PCI Workshop Targets Top Causes of Construction-Related Injuries, Fatalities

May 7, 2004

Deaths from falls and accidental electrocution are the two leading causes of construction-related injuries and fatalities according to experts at the Property Casualty Insurers Association of America’s (PCI) safety workshop held in Madison, Wisconsin this week.

The program provided the opportunity for PCI member companies to invite their policyholders to hear experts on construction safety concerns regarding electrical safety and fall protection, as well as the most updated information on the Occupational Safety and Health Administration’s (OSHA) record keeping rules.

“Safety at Work III: Risk Management Techniques for Small Business” was designed by PCI based upon a “needs assessment survey” of its members attending previous workshops. PCI holds a series of safety workshops each year.
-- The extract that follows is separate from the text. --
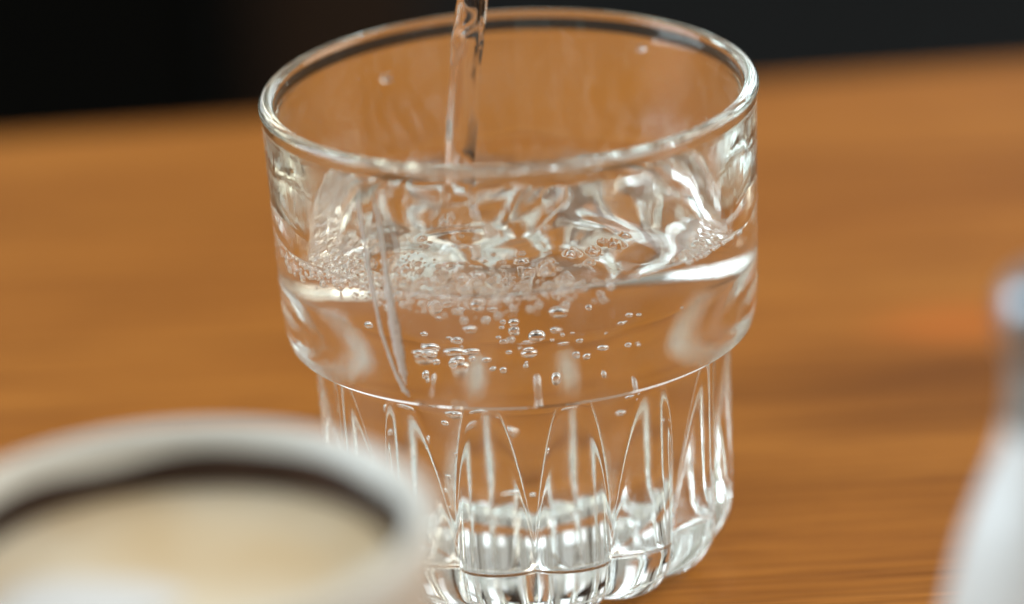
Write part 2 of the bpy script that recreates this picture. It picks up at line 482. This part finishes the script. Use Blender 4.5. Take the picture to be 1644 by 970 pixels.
# ------------------------------------------------------------------ bubbles
def ico_mesh(name, sub, mat):
    bm = bmesh.new(); bmesh.ops.create_icosphere(bm, subdivisions=sub, radius=1.0)
    me = bpy.data.meshes.new(name); bm.to_mesh(me); bm.free(); me.materials.append(mat)
    me.polygons.foreach_set('use_smooth', [True]*len(me.polygons)); return me
BUB = ico_mesh('air_bubble', 3, M_AIR)
BLAB = 'small round air bubble drifting under the water surface in the tumbler'
placed = []
def free(p, r):
    for q, s in placed:
        if (p-q).length < r+s+0.0002: return False
    return True
def bubble(p, r, lab=BLAB, grp='air bubbles in the water', sq=0.85):
    p = Vector(p)
    if math.hypot(p.x, p.y) + r > r_inner(p.z)-0.0004: return
    if p.z + r > surf_smooth(p.x, p.y)-0.0009 or p.z-r < 0.0084 or not free(p, r): return
    if 0.030 < p.z < 0.0575 and math.hypot(p.x, p.y)+r > r_inner(p.z)-0.0065: return
    placed.append((p, r))
    o = bpy.data.objects.new('air_bubble', BUB); COL.objects.link(o)
    o.location = (p.x, p.y, p.z+0.0004); o.scale = (r*rng.uniform(0.85, 1.12), r*rng.uniform(0.85, 1.12), r*rng.uniform(0.75, 1.05)); o.rotation_euler = (rng.uniform(-0.6, 0.6), rng.uniform(-0.6, 0.6), rng.uniform(0, 6.28)); tag(o, lab, 'bubble', grp)
for _ in range(80):          # plume under the jet
    d = abs(rng.gauss(0, 0.014)); bubble((SX+rng.gauss(0.003, 0.0075), SY-0.012+rng.gauss(0, 0.009), Z0-0.003-d), rng.choice((0.0004, 0.0005, 0.0006, 0.0007, 0.0009, 0.0011, 0.0013)), 'small air bubble in the loose plume sinking below the stream', 'plume of air bubbles below the stream')
for _ in range(70):         # scattered in the near half
    a = math.radians(rng.uniform(215, 345)); R = rng.uniform(0.012, 0.033)
    bubble((R*math.cos(a), R*math.sin(a), rng.triangular(0.014, 0.056, 0.050)), rng.choice((0.0003, 0.0004, 0.0005, 0.0006, 0.0008)), *(('tiny lone air bubble in the near right half of the water', 'lone air bubbles on the right') if a > math.radians(270) else ('tiny lone air bubble in the near left half of the water', 'lone air bubbles on the left')))
# foam beads: the air inside the floating domes and a crowd just below them, one mass
v0 = [tuple(p.co) for p in ico_mesh('foam_seed', 2, M_AIR).vertices]
f0 = [tuple(p.vertices) for p in bpy.data.meshes['foam_seed'].polygons]
V, F = [], []
def foam_ball(x, y, z, r):
    b = len(V); V.extend((x+r*a, y+r*b_, z+r*c) for a, b_, c in v0); F.extend(tuple(b+i for i in q) for q in f0)
spots = []
def foam_free(x, y, z, r):
    for q in spots:
        if (q[0]-x)**2+(q[1]-y)**2+(q[2]-z)**2 < (q[3]+r+0.00005)**2: return False
    p = Vector((x, y, z))
    return free(p, r)
def try_foam(x, y, z, r):
    if math.hypot(x, y)+r > r_inner(z)-0.0003: return
    if foam_free(x, y, z, r): spots.append((x, y, z, r)); foam_ball(x, y, z, r)
for (x, y, r, k) in domes:
    rr = r*0.66; s = surf_smooth(x, y); try_foam(x, y, s-rr*(1-k*0.6)-0.00012, rr)
for _ in range(800):
    a = math.radians(rng.triangular(165, 296, 235)); d = 0.0010+0.0110*rng.random()**1.8
    R = r_inner(Z0)-d; x, y = R*math.cos(a), R*math.sin(a); r = rng.choice((0.00015, 0.0002, 0.0002, 0.00025, 0.0003, 0.0004, 0.0007))
    try_foam(x, y, surf_smooth(x, y)-0.00035-r*1.2-0.0030*rng.random()**2.5, r)
fo = link('foam', mesh('foam', V, F, [M_AIR])); fo.location = (0, 0, 0.0004)
tag(fo, 'band of tiny foam bubbles along the near edge of the water', 'foam', None, 'stuff')
# drops clinging inside the wall above the water
def drop(ang, z, r, lab):
    bm = bmesh.new(); bmesh.ops.create_icosphere(bm, subdivisions=4, radius=1.0)
    for q in bm.verts:
        q.co = Vector((q.co.x*0.42*r, q.co.y*r, q.co.z*(0.75 if q.co.z > 0 else 0.6)*r))
    me = bpy.data.meshes.new('water_drop'); bm.to_mesh(me); bm.free(); me.materials.append(M_WATER)
    me.polygons.foreach_set('use_smooth', [True]*len(me.polygons))
    o = link('water_drop', me); R = r_inner(z)-0.42*r-0.0001
    o.location = (R*math.cos(ang), R*math.sin(ang), z+0.0004); o.rotation_euler = (0, 0, ang)
    tag(o, lab, 'water drop', 'drops inside the glass')
drop(math.radians(124), 0.0768, 0.0011, 'tiny dark water drop on the far inner wall of the tumbler, left of the stream')
drop(math.radians(52), 0.0800, 0.0009, 'tiny bright water drop just under the far right rim of the tumbler')

# ------------------------------------------------------------------ coffee cup in front
CUPR = 0.0353; CUPZ = 0.080; CX, CY = -0.0478, -0.1592
cup = thing('coffee_cup', (CX, CY, 0.0004), 'blurred white coffee cup with dark brown inside, at the lower left', 'cup')
lip = [(CUPR-0.0020+0.0020*math.cos(t), CUPZ-0.0020+0.0020*math.sin(t)) for t in [PI*i/16 for i in range(17)]]
wall_p = [(0.0001, 0.0015), (0.017, 0.0015), (0.018, 0.0), (0.0205, 0.0)] + bez((0.0205, 0.0), (0.0280, 0.003), (0.0300, 0.022), 14)[1:] + [(0.0325, 0.050), (0.0345, 0.070)] + lip + [(CUPR-0.0043, CUPZ-0.0036), (CUPR-0.0049, CUPZ-0.0062), (CUPR-0.0052, CUPZ-0.0120)]
v, f = lathe(wall_p, 160)
link('cup_wall', mesh('cup_wall', v, f, [M_CERAMIC]), cup)
ZCF = CUPZ-0.0090
gl = [(CUPR-0.0046, CUPZ-0.0034), (CUPR-0.0050, CUPZ-0.0062), (CUPR-0.0053, ZCF), (0.0290, 0.045), (0.0265, 0.022)] + bez((0.0265, 0.022), (0.0240, 0.006), (0.0001, 0.005), 12)[1:]
v, f = lathe(gl, 160)
for k in range(160):                      # uneven upper edge of the glaze
    a = 2*PI*k/160; dz = 0.0006*math.sin(2*a+0.6)+0.0004*math.sin(5*a+1.3)+0.00025*math.sin(9*a)
    x, y, z = v[k]; v[k] = (x, y, z+dz)
link('inner_glaze', mesh('inner_glaze', v, f, [M_BROWN]), cup)
cof = thing('milk_coffee', (CX, CY, ZCF+0.0004), 'pale beige milk coffee with a white patch, in the cup', 'coffee')
rc_ = CUPR-0.00535
pr = [(0.0001, 0.0), (0.010, 0.0), (0.022, 0.0), (rc_-0.0015, 0.0), (rc_, 0.0006), (rc_, -0.004), (0.0001, -0.004)]
v, f = lathe(pr[::-1], 128)
link('crema', mesh('crema', v, f, [M_CREMA]), cof)
def coffee_patch(cx, cy_, rx, ry, rot, zt):
    n = 64; rings = [(1.0, 0.0001), (0.97, zt*0.6), (0.85, zt), (0.5, zt*1.15), (0.02, zt*1.2)]
    v, f = [], []
    for s, z in rings:
        for k in range(n):
            a = 2*PI*k/n; w = 1+0.10*math.cos(2*a+1)+0.06*math.cos(3*a+0.4)
            x, y = rx*s*w*math.cos(a), ry*s*w*math.sin(a)
            v.append((cx+x*math.cos(rot)-y*math.sin(rot), cy_+x*math.sin(rot)+y*math.cos(rot), z))
    for i in range(len(rings)-1):
        for k in range(n):
            f.append((i*n+k, i*n+(k+1) % n, (i+1)*n+(k+1) % n, (i+1)*n+k))
    return link('white_patch', mesh('white_patch', v, f, [M_PATCH]), cof)
coffee_patch(-0.0125, -0.0050, 0.0125, 0.0085, 0.1, 0.0006)  # uneven white patch laid on the coffee, left of its middle

# ------------------------------------------------------------------ bottle at the right edge
bot = thing('condiment_bottle', (0.0695, -0.16, 0.0004), 'blurred pale pear shaped bottle with grey metal cap and narrow neck, at the right edge', 'bottle')
M_BOTTLE = mottled('white_bottle_glaze', (0.76, 0.80, 0.80), (0.82, 0.85, 0.85), 40, 0.22, 0.5)
bp = [(0.0001, 0.001), (0.015, 0.001), (0.017, 0.0), (0.0190, 0.001), (0.0198, 0.006), (0.0202, 0.020), (0.0196, 0.034), (0.0182, 0.047), (0.0158, 0.060), (0.0132, 0.0710), (0.0106, 0.0780), (0.0084, 0.0835), (0.0074, 0.0875)]
v, f = lathe(bp, 96)
link('body', mesh('bottle_body', v, f, [M_BOTTLE]), bot)
npf = [(0.0074, 0.0875), (0.0068, 0.0910), (0.0066, 0.0950), (0.0066, 0.0985)]
v, f = lathe(npf, 96)
link('neck', mesh('bottle_neck', v, f, [M_NECK]), bot)
cp = [(0.0060, 0.0982), (0.0074, 0.0982), (0.0078, 0.0988), (0.0080, 0.1030)] + bez((0.0080, 0.1030), (0.0080, 0.1080), (0.0045, 0.1086), 10)[1:] + [(0.0001, 0.1088)]
v, f = lathe(cp, 96)
link('cap', mesh('bottle_cap', v, f, [M_METAL]), bot)

# water trickles on the outside of the near wall
def r_outer(z):
    if z > 0.0500: return 0.04158-(0.0812-z)*(0.04158-0.0407)/(0.0812-0.0500)
    pts = band
    for (r1, z1), (r2, z2) in zip(pts, pts[1:]):
        if z2 <= z <= z1: return r1+(r2-r1)*(z1-z)/max(1e-9, z1-z2)
    return 0.0398
def trickle(path, lab):
    """path of (degrees from the front, z, half width)"""
    n = 60; m = 10; v, f = [], []
    for i in range(n+1):
        t = i/n*(len(path)-1); j = min(int(t), len(path)-2); u = t-j; u = u*u*(3-2*u)*0.5+u*0.5
        a, z, w = [p*(1-u)+q*u for p, q in zip(path[j], path[j+1])]
        w *= 1.25*(1+0.12*math.sin(i*0.9)+0.08*math.sin(i*2.3))
        R = r_outer(z)+0.00003; dz = r_outer(z+0.0004)-r_outer(z-0.0004)
        for k in range(m):
            b = 2*PI*k/m; s_ = math.cos(b)*w; hgt = max(0.0, math.sin(b))*w*0.35
            th = math.radians(-90+a)+s_/R
            v.append(((R+hgt)*math.cos(th), (R+hgt)*math.sin(th), z-hgt*dz/0.0008))
    for i in range(n):
        for k in range(m): f.append((i*m+k, i*m+(k+1) % m, (i+1)*m+(k+1) % m, (i+1)*m+k))
    f.append(tuple(range(m))[::-1]); f.append(tuple(n*m+k for k in range(m)))
    me = mesh('water_trickle', v, f, [M_TRICKLE])
    bm = bmesh.new(); bm.from_mesh(me); bmesh.ops.recalc_face_normals(bm, faces=bm.faces); bm.to_mesh(me); bm.free()
    o = link('water_trickle', me); o.location = (0, 0, 0.0004)
    tag(o, lab, 'trickle', 'water trickles on the glass')
trickle([(-36.8, 0.0800, 0.00004), (-37.2, 0.0770, 0.00028), (-36.0, 0.066, 0.00024), (-34, 0.055, 0.00030), (-31.2, 0.0485, 0.00028), (-29.0, 0.0450, 0.0005), (-28.0, 0.0440, 0.00005)],
        'long thin water trickle running down the near wall, left of two')
trickle([(-33.5, 0.0800, 0.00004), (-32.2, 0.076, 0.00022), (-31.5, 0.069, 0.00025), (-31, 0.062, 0.0006), (-29.9, 0.054, 0.00085), (-29.0, 0.0485, 0.0006), (-28.6, 0.0462, 0.00006)],
        'broader water trickle on the near wall, right of two and swelling lower down')
trickle([(-29.0, 0.0745, 0.00004), (-28.0, 0.0715, 0.00022), (-27.6, 0.067, 0.00004)],
        'very short thin water streak under the near rim, beside the two long trickles')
Its members write almost 39 percent of the private workers’ compensation insurance market nationwide.

“The goal of these workshops is to help our members’ policyholders understand the best methods of keeping their workplaces accident free while, at the same time, keeping a tight rein on workers’ compensation insurance costs,” Arlene Ryndak, PCI director of loss control, said. “Those surveyed felt strongly that the construction-related safety issues warranted a full workshop that addressed those specific issues.”
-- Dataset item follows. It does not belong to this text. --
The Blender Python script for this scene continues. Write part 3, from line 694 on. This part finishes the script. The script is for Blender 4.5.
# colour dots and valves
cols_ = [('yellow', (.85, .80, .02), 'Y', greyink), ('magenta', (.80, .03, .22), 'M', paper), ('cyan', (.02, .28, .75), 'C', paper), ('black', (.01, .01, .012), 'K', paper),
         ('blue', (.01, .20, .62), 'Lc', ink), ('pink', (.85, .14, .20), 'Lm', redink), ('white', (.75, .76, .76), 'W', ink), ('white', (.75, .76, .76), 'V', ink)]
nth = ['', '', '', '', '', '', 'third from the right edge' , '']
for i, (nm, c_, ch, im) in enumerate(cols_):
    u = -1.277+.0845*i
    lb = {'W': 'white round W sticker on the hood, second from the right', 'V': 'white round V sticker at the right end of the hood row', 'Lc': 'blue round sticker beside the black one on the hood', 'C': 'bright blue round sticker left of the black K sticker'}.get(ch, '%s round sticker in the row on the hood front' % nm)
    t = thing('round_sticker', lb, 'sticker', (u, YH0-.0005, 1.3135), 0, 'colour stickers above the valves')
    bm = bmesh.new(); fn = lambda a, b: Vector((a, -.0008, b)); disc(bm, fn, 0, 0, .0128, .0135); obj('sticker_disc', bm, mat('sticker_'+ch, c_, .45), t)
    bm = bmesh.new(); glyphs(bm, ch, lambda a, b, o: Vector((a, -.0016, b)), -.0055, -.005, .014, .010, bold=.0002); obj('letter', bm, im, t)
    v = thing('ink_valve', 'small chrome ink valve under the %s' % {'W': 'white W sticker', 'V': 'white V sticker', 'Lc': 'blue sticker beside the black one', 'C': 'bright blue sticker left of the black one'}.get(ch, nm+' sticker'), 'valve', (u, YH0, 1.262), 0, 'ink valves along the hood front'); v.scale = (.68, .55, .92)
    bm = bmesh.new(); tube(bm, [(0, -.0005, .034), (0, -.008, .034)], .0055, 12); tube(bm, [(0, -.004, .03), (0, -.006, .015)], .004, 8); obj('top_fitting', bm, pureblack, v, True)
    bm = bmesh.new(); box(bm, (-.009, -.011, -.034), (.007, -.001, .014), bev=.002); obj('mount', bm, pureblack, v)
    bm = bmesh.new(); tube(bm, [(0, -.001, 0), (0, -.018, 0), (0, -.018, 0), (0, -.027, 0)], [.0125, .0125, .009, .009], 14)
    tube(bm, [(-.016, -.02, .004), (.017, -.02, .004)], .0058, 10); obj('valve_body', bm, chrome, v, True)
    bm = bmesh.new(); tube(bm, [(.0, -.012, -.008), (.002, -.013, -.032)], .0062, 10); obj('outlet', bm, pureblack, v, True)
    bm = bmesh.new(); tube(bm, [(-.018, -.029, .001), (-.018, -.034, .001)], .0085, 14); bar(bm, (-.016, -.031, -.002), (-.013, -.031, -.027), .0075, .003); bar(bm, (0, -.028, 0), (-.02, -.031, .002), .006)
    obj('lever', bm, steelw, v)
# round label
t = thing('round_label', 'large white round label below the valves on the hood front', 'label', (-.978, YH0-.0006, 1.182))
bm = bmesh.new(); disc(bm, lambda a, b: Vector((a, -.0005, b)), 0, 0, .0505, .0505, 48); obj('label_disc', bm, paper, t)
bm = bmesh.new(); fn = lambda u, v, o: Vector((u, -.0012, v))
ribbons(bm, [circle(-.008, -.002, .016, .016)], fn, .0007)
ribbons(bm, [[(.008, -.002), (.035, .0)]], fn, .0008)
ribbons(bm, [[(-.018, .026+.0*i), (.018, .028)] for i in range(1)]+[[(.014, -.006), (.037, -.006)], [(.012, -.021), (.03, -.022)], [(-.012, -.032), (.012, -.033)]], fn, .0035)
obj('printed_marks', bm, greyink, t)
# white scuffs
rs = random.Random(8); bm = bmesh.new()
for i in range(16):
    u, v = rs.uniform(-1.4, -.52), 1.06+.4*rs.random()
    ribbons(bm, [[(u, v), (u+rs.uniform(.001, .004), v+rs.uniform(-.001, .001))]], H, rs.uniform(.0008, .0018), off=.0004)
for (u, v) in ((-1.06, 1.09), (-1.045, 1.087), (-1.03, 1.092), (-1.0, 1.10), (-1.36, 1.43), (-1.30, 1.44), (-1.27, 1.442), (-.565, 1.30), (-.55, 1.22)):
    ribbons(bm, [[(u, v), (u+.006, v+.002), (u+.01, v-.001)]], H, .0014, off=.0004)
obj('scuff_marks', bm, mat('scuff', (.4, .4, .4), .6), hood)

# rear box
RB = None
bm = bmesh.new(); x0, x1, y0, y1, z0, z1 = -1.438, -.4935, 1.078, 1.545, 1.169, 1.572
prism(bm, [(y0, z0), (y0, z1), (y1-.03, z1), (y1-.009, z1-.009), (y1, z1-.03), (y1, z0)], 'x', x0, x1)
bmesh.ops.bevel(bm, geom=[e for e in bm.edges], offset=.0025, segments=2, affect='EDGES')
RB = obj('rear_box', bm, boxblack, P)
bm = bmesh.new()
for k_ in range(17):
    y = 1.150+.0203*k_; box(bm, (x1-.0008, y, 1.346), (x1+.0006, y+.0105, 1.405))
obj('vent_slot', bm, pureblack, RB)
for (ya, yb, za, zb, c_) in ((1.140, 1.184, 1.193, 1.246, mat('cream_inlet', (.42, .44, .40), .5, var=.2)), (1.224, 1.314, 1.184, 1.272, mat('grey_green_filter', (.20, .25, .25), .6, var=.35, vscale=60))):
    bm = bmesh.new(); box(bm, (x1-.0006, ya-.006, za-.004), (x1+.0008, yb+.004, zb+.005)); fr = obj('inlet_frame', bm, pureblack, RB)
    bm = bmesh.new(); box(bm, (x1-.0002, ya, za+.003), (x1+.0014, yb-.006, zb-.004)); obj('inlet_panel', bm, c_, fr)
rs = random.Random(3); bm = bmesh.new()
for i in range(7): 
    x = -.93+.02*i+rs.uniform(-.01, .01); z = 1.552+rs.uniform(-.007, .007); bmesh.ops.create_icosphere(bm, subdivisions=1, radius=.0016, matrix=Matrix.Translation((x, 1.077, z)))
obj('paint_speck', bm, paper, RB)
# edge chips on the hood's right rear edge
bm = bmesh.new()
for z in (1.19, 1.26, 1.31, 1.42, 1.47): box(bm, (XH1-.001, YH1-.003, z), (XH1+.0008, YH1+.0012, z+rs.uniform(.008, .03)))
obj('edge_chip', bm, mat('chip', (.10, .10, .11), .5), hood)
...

David Kapitan, CSP, from General Casualty Insurance explained the fall protection standard, including conventional and specialized fall protection systems and electrical standards.

“Safety experts recommend that accidental falls can be controlled by ‘pre-planning’ the work to be done and the protection systems that need to be in place before the work begins, such as guardrails, hole covers, anchorage points and personal fall arrest systems,” Ryndak said. “Accidental electrocution was listed as the number two killer of construction workers. Common requirements that apply to all construction contractors, such wiring design, protection and methods and a complete assessment of hazardous locations were all covered in detail.”

New record keeping forms, revised by OSHA as of January 2004, were also listed as a priority topic for this workshop.

“Policyholders need to be aware of safety and health requirements and these workshops target important, bottom-line information that is critical to the success of their businesses,” Ryndak said. “For example, a specific column for recording musculoskeletal disorders that was proposed was not included in this revised form on work-related injuries. However, a column on hearing loss was added.”

Ryndak added that many of the PCI safety workshops are attended by small and mid-sized workers’ compensation companies and their policyholders that value the one-on-one ability to ask questions and get answers right on the spot.

“Employers can find help in keeping their workplaces safe by asking for assistance from their insurance company or by going to OSHA’s web site, area offices, or asking their trade association,” Ryndak said.